Briefly. I like the name. The format of the copy is confusing. The text sounds slightly off.

In a little more detail. On format, why is there a tagline in the middle of a dictionary definition? I can see using a dictionary definition format and I can see using a name and tagline format, but I can't see mixing the two. At first, I started reading it as a name and tagline and wondered why there was a pronunciation guide in the name. Then I realize it was a definition and was confused as to what "great, recommended audio for the urban commuter" had to do with the definition. I would drop the tagline altogether unless the design of the page somehow makes it obvious that the tagline and definition are completely separate entities.

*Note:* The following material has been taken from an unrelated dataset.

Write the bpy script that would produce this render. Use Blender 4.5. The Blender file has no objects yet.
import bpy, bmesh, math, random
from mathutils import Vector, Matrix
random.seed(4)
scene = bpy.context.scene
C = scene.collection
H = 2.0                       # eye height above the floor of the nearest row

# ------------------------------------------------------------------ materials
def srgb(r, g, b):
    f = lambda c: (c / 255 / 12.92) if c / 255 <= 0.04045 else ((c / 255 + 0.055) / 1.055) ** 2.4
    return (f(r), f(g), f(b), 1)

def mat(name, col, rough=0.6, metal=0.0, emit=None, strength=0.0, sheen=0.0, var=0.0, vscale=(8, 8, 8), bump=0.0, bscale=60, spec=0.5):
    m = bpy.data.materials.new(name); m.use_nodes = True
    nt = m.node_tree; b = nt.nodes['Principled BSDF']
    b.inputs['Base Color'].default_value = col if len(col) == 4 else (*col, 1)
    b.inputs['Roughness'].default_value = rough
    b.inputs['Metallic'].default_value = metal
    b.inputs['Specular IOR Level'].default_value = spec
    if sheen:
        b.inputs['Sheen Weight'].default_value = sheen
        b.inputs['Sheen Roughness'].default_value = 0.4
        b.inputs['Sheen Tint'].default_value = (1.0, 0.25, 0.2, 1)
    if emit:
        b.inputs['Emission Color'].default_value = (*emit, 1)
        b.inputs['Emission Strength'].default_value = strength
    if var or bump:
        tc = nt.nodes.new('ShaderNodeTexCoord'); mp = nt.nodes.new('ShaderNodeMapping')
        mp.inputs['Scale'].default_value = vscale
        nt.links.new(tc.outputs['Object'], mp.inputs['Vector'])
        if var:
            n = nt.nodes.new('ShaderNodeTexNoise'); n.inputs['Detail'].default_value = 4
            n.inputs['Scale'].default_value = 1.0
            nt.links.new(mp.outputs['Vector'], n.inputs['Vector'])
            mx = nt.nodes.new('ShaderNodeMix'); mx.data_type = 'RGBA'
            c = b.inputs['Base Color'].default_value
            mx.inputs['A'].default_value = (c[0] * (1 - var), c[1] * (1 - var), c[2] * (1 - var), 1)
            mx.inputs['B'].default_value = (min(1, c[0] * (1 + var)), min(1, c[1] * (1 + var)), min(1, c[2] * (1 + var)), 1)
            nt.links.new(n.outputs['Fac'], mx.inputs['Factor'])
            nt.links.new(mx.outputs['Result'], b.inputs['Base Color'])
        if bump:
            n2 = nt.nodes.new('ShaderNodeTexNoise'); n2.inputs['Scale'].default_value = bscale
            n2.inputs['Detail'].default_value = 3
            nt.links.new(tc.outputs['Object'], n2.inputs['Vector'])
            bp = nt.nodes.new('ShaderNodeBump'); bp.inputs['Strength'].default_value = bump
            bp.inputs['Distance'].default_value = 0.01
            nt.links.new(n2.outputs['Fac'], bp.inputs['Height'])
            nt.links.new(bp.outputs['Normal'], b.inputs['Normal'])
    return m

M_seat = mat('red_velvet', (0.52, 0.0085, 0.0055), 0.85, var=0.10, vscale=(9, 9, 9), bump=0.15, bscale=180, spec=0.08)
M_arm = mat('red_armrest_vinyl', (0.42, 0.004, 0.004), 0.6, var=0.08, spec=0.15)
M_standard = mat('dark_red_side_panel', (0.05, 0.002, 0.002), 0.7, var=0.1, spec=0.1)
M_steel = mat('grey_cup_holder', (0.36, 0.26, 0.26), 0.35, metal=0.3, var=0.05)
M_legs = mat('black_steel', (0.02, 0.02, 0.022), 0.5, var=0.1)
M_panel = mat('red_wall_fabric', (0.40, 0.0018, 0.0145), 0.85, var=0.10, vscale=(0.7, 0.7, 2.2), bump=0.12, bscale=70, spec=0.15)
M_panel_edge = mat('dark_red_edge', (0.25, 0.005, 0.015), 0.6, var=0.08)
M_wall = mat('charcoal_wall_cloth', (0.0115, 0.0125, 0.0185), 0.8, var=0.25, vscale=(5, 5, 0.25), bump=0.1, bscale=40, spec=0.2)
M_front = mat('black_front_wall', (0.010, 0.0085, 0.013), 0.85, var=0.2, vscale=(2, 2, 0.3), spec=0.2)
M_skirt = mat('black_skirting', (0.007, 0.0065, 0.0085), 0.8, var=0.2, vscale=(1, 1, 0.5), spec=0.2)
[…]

On the text, please don't take this the wrong way, but it sounds somewhat non-native. I don't think I have ever heard anyone describe something as "great, recommended." In fact, if you Google "great recommended" in quotes, most of the results are clearly poorly written (like "what some great recommended psp games"). I feel the same way about "conveniently enjoys", which only has 247 results on Google when quoted, including this page.

A little restructuring of the text might make it read a little more smoothly as well. Perhaps, "Busy commuter who enjoys hand-picked audio recommendations from well-informed guides."

Finally, "audio recommendations" is vague. What kind of audio do you mean? Music? Poetry? Speeches? Anything and everything? If this is supposed to be clear, I would make it clear in the copy. If it's supposed to be vague, I guess that's OK too, as long as it's deliberate.